They would have to be rubber domes. They just have that obvious non-mechanical look to them, and they were both made during the time where mechanical keyboards were being phased out for rubber dome keyboards.
The conclusion is bollocks. I just got a couple of boxes full of "mechanical" keyboards from that time, with various similar layouts; some have Windows keys, some don't—it's a lottery. That said, these mechanical-contact switches are mostly cheap clones and not worth the time generally. Stuff like APC Clicker, Aristotles and Taiwan * switches, clones of simplified Alps, Acer switches… One of the notable few exceptions being Chicony KB-5981 w/ Monterey switches. I tend to keep them only to harvest keycaps (if they're Alps/MX compatible).
That said, the OP's chicony has an unique layout: the large modifiers are specific to this product series (5911, 2923 and similar). That's a rubber dome over membrane for sure.
But I'd have to disagree with your view on Samsung rubber domes. IMO they're some of the best (pure) rubber domes I've ever tried, I like them even more than BTC and NMB dome with sliders.
Either Samsung supplied various keyboards to different markets, or we have incompatible ideas about what's "good".

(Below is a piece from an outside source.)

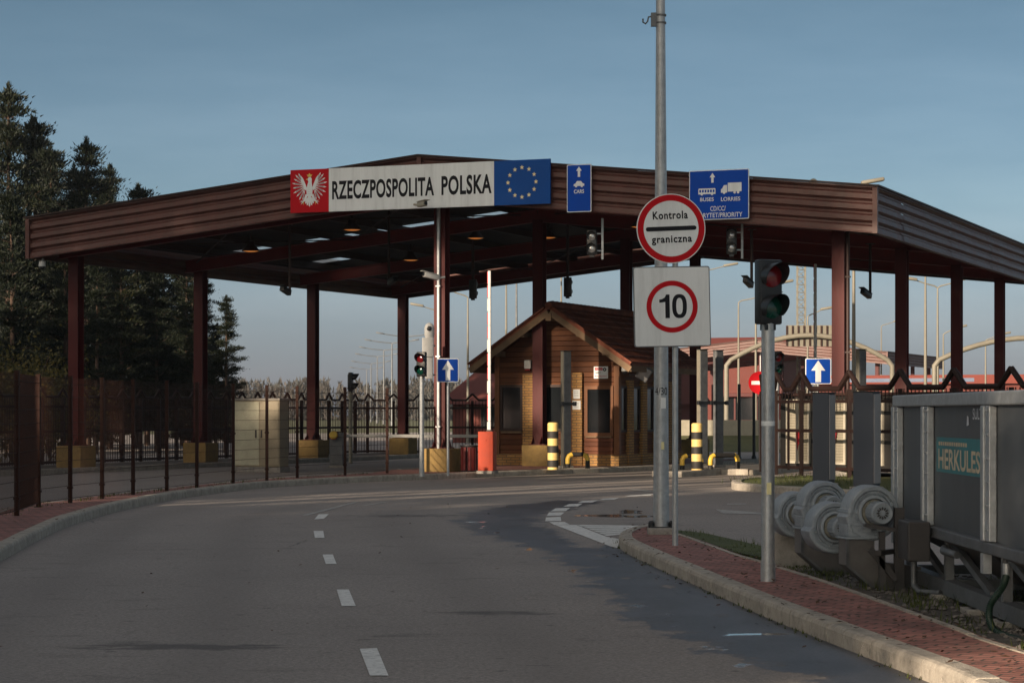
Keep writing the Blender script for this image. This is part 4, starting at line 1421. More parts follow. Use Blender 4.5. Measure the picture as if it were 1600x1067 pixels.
# ------------------------------------------------------------------ fences
mf = thing('mesh_fence', 'brown welded wire mesh fence curving along the red pavement on the left', 'fence')
b_all = []
for i, (x, y) in enumerate(FENCE_PTS):
    b = MB()
    b.bev(x - 0.032, x + 0.032, y - 0.032, y + 0.032, 0.10, 2.12, 0.006)
    b.bb(x - 0.036, x + 0.036, y - 0.036, y + 0.036, 2.12, 2.135)
    for z in (0.35, 1.12, 1.9):
        b.bb(x - 0.042, x + 0.042, y - 0.042, y + 0.042, z, z + 0.035)
    b.build('post', MESHPAINT, mf)
for i in range(len(FENCE_PTS) - 1):
    p = Vector((*FENCE_PTS[i], 0)); q = Vector((*FENCE_PTS[i + 1], 0))
    L = (q - p).length
    t_ = (q - p) / L
    nr = Vector((-t_.y, t_.x, 0))
    b = MB()
    k = int(L / (0.03 if i < 6 else 0.05))
    for j in range(1, k):
        c = p + t_ * (L * j / k)
        b.add([c + t_ * -0.0025 + Vector((0, 0, 0.19)), c + nr * 0.003 + Vector((0, 0, 0.19)), c + t_ * 0.0025 + Vector((0, 0, 0.19)),
               c + t_ * -0.0025 + Vector((0, 0, 2.10)), c + nr * 0.003 + Vector((0, 0, 2.10)), c + t_ * 0.0025 + Vector((0, 0, 2.10))],
              [(0, 1, 4, 3), (1, 2, 5, 4), (2, 0, 3, 5)])
    for z in [0.2 + 0.2 * m_ for m_ in range(10)]:
        for o_ in (-0.006, 0.006):
            b.bar(p + nr * o_ + Vector((0, 0, z)), q + nr * o_ + Vector((0, 0, z)), 0.006, 0.006)
    b.build('mesh_panel', MESHPAINT, mf)

def palisade(label, line, spacing, h=2.0, z0=0.0, bars=True, mids=False, group=None, pk=0.22, hw=0.24, tr=0.038):
    """brown steel fence: posts, rails, upright bars and a top rail that rises to a small gable over each post"""
    f = thing('railing_fence', label, 'fence', (0, 0, 0), 0, group)
    L = [Vector((x, y, z0)) for x, y in line]
    seg = []
    for a, c in zip(L[:-1], L[1:]):
        n = max(1, round((c - a).length / spacing))
        for k in range(n):
            seg.append((a.lerp(c, k / n), a.lerp(c, (k + 1) / n)))
    zv = lambda p, z: Vector((p.x, p.y, z0 + z))
    for n_, (a, c) in enumerate(seg):
        t_ = (c - a).normalized()
        b = MB()
        b.bb(a.x - 0.045, a.x + 0.045, a.y - 0.045, a.y + 0.045, z0, z0 + h - 0.02)
        b.build('post', FENCEBROWN, f)
        b = MB()
        s = (c - a).length
        # top rail with the gables of this bay's two ends
        b.tube([zv(a, h + pk), zv(a + t_ * hw, h), zv(c - t_ * hw, h), zv(c, h + pk)], tr, 8)
        b.build('top_rail', FENCEBROWN, f, smooth=40)
        for z in (h - 0.28, h * 0.52, 0.18):
            b = MB()
            b.bar(zv(a, z), zv(c, z), 0.05, 0.07)
            b.build('rail', FENCEBROWN, f)
        b = MB()
        k = max(3, int(s / 0.115))
        for j in range(1, k):
            p = a.lerp(c, j / k)
            if bars:
                b.bar(zv(p, 0.12), zv(p, h - 0.02), 0.018, 0.018)
            else:
                b.bar(zv(p, h - 0.28), zv(p, h - 0.02), 0.022, 0.022)
        if mids:
            p = a.lerp(c, 0.5)
            b.bar(zv(p, 0.12), zv(p, h - 0.26), 0.05, 0.05)
        b.build('bar', FENCEBROWN, f)
    return f

LF = [tuple(cf(a, b_).xy) for a, b_ in ((-13.6, 2.0), (-13.6, 13.0), (-9.0, 22.5), (-3.4, 22.5), (-3.4, 14.5), (-2.4, 14.5))]
palisade('dark brown railing fence with small gabled peaks behind the left row of canopy columns', [(-15.5, 40.0), (-15.3, 57.0), tuple(cf(-13.2, 6).xy), tuple(cf(-13.2, 24.6).xy), tuple(cf(-4.0, 24.6).xy), tuple(cf(-3.2, 17.0).xy), tuple(cf(-1.5, 16.8).xy)], 1.05, 2.0, 0.0, True)
RF = [(5.9, 50.6), (6.35, 51.4), (9.9, 45.3), (14.5, 37.4)]
palisade('dark brown railing fence with gabled peaks behind the tall grey pillars on the right', [(5.95, 54.5), (5.98, 51.8), (6.46, 51.0), (9.9, 45.3), (14.0, 38.5)], 1.6, 1.93, 0.15, False, True, None, 0.36, 0.34, 0.062)

# ------------------------------------------------------------------ cabin with white windows behind the right fence
c0_, c1_ = Vector((6.35, 53.0, 0)), Vector((11.2, 45.0, 0))
t_ = (c1_ - c0_).normalized()
rz = math.atan2(t_.y, t_.x)
cab = thing('guard_cabin', 'dark low cabin with white framed windows and pale blinds behind the right fence', 'cabin', (c0_.x, c0_.y, 0.14), rz)
CL = (c1_ - c0_).length
b = MB(); b.bb(-0.2, CL, 0.0, 2.6, 0.12, 1.80); b.build('wall', BLACKMATT, cab)  # wall blackened to stand for the shade between the windows
b = MB(); b.bb(-0.3, CL + 0.1, -0.1, 2.7, 1.802, 1.86); b.build('roof', DARKSTEEL, cab)
k = 0
x = 0.05
while x < CL - 1.0:
    b = MB()
    x2, zA, zB, fr = x + 0.86, 0.25, 1.72, 0.05
    for (a0, a1, z0_, z1_) in ((x, x2, zA, zA + fr), (x, x2, zB - fr, zB), (x, x + fr, zA + fr, zB - fr), (x2 - fr, x2, zA + fr, zB - fr), ((x + x2) / 2 - 0.05, (x + x2) / 2 + 0.05, zA + fr, zB - fr)):
        b.bb(a0, a1, -0.05, 0.0, z0_, z1_)
    w = b.build('window', CABWHITE, cab)
    b = MB()
    for half in (0, 1):
        xa = x + fr if half == 0 else (x + x2) / 2 + 0.05
        xb = (x + x2) / 2 - 0.05 if half == 0 else x2 - fr
        nn = 22
        for j in range(nn):
            z0_ = zA + fr + (zB - zA - 2 * fr) * j / nn
            z1_ = zA + fr + (zB - zA - 2 * fr) * (j + 0.92) / nn
            b.add([(xa, -0.012, z0_), (xb, -0.012, z0_), (xb, -0.026, z1_), (xa, -0.026, z1_)], [(0, 1, 2, 3)])
    b.build('blind', BLIND, w)
    b = MB()
    xm = (x + x2) / 2
    b.prism([(xm - 0.02, 0.98), (xm + 0.16, 0.98), (xm + 0.12, 0.80), (xm + 0.02, 0.55)], -0.002, 0.002, Matrix.Translation((0, -0.06, 0)) @ Matrix.Rotation(R(90), 4, 'X'))
    b.build('pennant', PENNANT, w)
    x += 1.28
    k += 1

# ------------------------------------------------------------------ tall grey pillars (vehicle scanners)
def scanner(label, p, rz, w, dpt, h, m_face, m_side, group, band=False):
    t = thing('scanner_pillar', label, 'scanner pillar', p, rz, group)
    b = MB(); b.bev(-w / 2, w / 2, -dpt / 2, dpt / 2, 0.06, h, 0.015); b.build('housing', m_face, t)
    b = MB(); b.bev(-w / 2 + 0.012, w / 2 - 0.012, -dpt / 2 - 0.022, -dpt / 2 - 0.002, 0.12, h - 0.03, 0.008); b.build('cover_plate', m_side, t)
    b = MB(); b.bev(-w / 2 - 0.05, w / 2 + 0.05, -dpt / 2 - 0.05, dpt / 2 + 0.05, 0.0, 0.06, 0.01); b.build('foot', CONCRETE, t)
    b = MB(); b.bb(-w / 2 - 0.004, w / 2 + 0.004, -dpt / 2 - 0.026, dpt / 2 + 0.004, h, h + 0.02); b.build('cap', BLACK, t)
    if band:
        b = MB()
        b.bb(-w / 2 - 0.12, w / 2 + 0.12, -dpt / 2 - 0.05, -dpt / 2 - 0.025, h * 0.54, h * 0.54 + 0.07)
        for s in (-1, 1):
            b.bev(s * (w / 2 + 0.08) - 0.04, s * (w / 2 + 0.08) + 0.04, -dpt / 2 - 0.09, -dpt / 2 - 0.02, h * 0.54 - 0.02, h * 0.54 + 0.09, 0.01)
        b.build('sensor_bar', BLACK, t)
    return t
PG = 'scanner pillars beside the lanes'
scanner('thick grey pillar beside the right fence, nearer the street light pole', (at(1287, 44.6), 44.6, 0.13), R(52), 0.25, 0.36, 1.80, PILLAR_SHADED, PILLAR_LIT, PG)
scanner('thick grey pillar beside the right fence, next to the grey hopper', (at(1354, 42.3), 42.3, 0.13), R(52), 0.27, 0.42, 1.80, PILLAR_SHADED, PILLAR_LIT, PG)
scanner('slim white edged pillar standing in front of the kiosk window', (at(884, 58.8), 58.8, 0.13), R(38), 0.26, 0.11, 3.0, LAMPCREAM, GALVDARK, PG, True)
scanner('slim white edged pillar behind the yellow and black bollard of the right lane', (at(1097, 59.2), 59.2, 0.13), R(38), 0.28, 0.12, 3.05, LAMPCREAM, GALVDARK, PG, True)
scanner('slim grey pillar on the lane island right of the other slim pillars', (at(1122, 60.0), 60.0, 0.13), R(38), 0.26, 0.12, 3.05, GALVDARK, GALVDARK, PG, True)
scanner('slim grey pillar seen above the railing fence behind the right canopy columns', (at(1345, 58.0), 58.0, 0.0), R(38), 0.26, 0.12, 3.15, LAMPCREAM, GALVDARK, PG)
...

Those were (and still are) common in libraries, where I live, and I remember we had them in the home office in early 2000s. I didn't mind it back then (which is weird, because I was coming from objectively much better keyboards), but now when I stumble upon one, it's always horrendous: stiff, almost linear and extremely gritty. Sort of like dirty Cherry MY. (And I actually don't mind MY in good condition all that much.)